Corrado Rinaldi, un policier italien, est missionné en Libye pour négocier avec ce qu’il y reste d’autorités étatiques – un seigneur de la guerre responsable d’un centre de rétention, un militaire qui dirige les gardes-côtes libyens – la régulation des flux migratoires vers l’Europe. Ce fonctionnaire rigoureux et méthodique voit bientôt ses convictions se fissurer à la rencontre de Suada, une réfugiée somalienne, en route vers la Finlande, dont le frère vient de mourir dans de mystérieuses circonstances.
Schengen est décidément à la mode. J’ai consacré en 2014 une étude au traitement qui en est fait au cinéma. Elle est désormais dépassée et mériterait d’être réactualisée. Un mois après le documentaire de Ai Weiwei Human Flow sort cette fiction de l’Italien Andrea Segre, déjà remarqué pour son premier film La petite Venise. Le jeune réalisateur a également tourné deux documentaires, en 2008 et 2012, sur la crise migratoire en Italie.

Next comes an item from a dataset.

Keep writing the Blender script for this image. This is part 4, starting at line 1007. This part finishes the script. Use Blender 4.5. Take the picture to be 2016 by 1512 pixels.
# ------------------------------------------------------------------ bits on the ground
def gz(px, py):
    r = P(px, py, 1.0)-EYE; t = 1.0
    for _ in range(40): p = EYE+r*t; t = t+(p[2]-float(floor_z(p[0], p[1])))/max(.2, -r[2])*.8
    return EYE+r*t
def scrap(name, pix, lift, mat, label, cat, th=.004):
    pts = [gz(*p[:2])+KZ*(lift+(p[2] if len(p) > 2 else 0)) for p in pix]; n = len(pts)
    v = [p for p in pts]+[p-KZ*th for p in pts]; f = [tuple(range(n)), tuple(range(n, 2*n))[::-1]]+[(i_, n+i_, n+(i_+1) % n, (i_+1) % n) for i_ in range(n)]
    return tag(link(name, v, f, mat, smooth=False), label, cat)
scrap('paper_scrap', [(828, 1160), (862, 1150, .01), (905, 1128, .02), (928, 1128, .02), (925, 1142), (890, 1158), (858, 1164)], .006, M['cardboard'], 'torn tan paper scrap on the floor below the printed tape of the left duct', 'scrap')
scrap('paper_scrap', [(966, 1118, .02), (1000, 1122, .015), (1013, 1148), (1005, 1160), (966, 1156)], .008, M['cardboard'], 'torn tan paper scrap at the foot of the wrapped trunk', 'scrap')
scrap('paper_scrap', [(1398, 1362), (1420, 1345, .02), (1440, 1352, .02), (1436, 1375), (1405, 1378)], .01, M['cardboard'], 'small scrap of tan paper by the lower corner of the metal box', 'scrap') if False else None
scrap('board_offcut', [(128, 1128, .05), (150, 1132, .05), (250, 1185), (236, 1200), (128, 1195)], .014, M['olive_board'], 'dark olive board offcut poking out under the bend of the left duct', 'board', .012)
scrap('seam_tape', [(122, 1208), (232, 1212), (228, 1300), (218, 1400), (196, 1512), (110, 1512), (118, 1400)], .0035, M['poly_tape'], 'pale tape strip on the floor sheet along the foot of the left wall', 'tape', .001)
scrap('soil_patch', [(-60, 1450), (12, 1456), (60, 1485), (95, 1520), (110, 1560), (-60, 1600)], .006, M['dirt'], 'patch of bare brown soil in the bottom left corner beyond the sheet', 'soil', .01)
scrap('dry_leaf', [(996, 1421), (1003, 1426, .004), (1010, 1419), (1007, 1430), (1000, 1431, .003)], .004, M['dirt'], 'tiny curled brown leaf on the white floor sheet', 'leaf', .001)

Il connaît bien le dilemme auquel sont confrontées les autorités italiennes et avec elles l’Europe toute entière. Soit, en violation du droit international humanitaire, elles refoulent les immigrants africains qui traversent, au péril de leurs vies, la Méditerranée – ce que fit l’Italie de Berlusconi jusqu’en 2011. Soit elles leur portent secours au risque de créer un appel d’air – c’est l’effet secondaire de l’opération Mare Nostrum décidée à partir de 2013 par le gouvernement d’Enrico Letta.
Une solution à ce dilemme est envisageable. Il s’agit à la fois de convaincre les garde-côtes libyens d’arraisonner les embarcations illégales dans leurs eaux territoriales. Mais il s’agit aussi de convaincre les autorités libyennes de traiter dignement les immigrants ramenés à terre. La première étape n’est pas la plus compliquée : il y suffit d’un peu de renseignement, de quelques vedettes rapides d’interception et d’une surveillance satellitaire (le Sénégal y est parvenu après 2006 grâce à l’aide de l’Espagne). La seconde étape est une autre paire de manches : que faire des étrangers emprisonnés ? leur accorder l’asile ? les refouler vers leur pays d’origine ? les laisser croupir dans d’infâmes geôles ?
C’est précisément cette négociation que le principal protagoniste de L’Ordre des choses est chargé de mener en Libye – reconstituée pour les circonstances dans le sud de la Tunisie. L’affiche du film, ses premières images en font le portrait caricatural : un ancien professionnel d’escrime – un sport que l’on pratique masqué et où l’erreur n’est pas permise – qui ne s’embarrasse pas de sentiments. Caricaturalement, cette belle mécanique va s’enrayer au contact d’une réfugiée somalienne. Et c’est là aussi que le film s’enraye. Car on ne croit pas une seconde à ce duo entre lequel aucune étincelle ne jaillit : aucune étincelle amoureuse (Rinaldi est un bon époux et un bon père, Sauda va rejoindre son mari en Finlande), aucun élan d’humanité (pourquoi ce policier se laisserait-il attendrir au sort de cette immigrée, qui n’est ni plus ni moins affreux que celui de tous ses compagnons d’infortune ?). Pas plus qu’on ne croit au dilemme auquel Rinaldi est confronté et à la façon dont il le résout dans la scène finale.
À force d’hésiter entre le documentaire et la fiction, L’Ordre des choses reste au milieu du gué. Il échoue à nous informer sans réussir à nous émouvoir.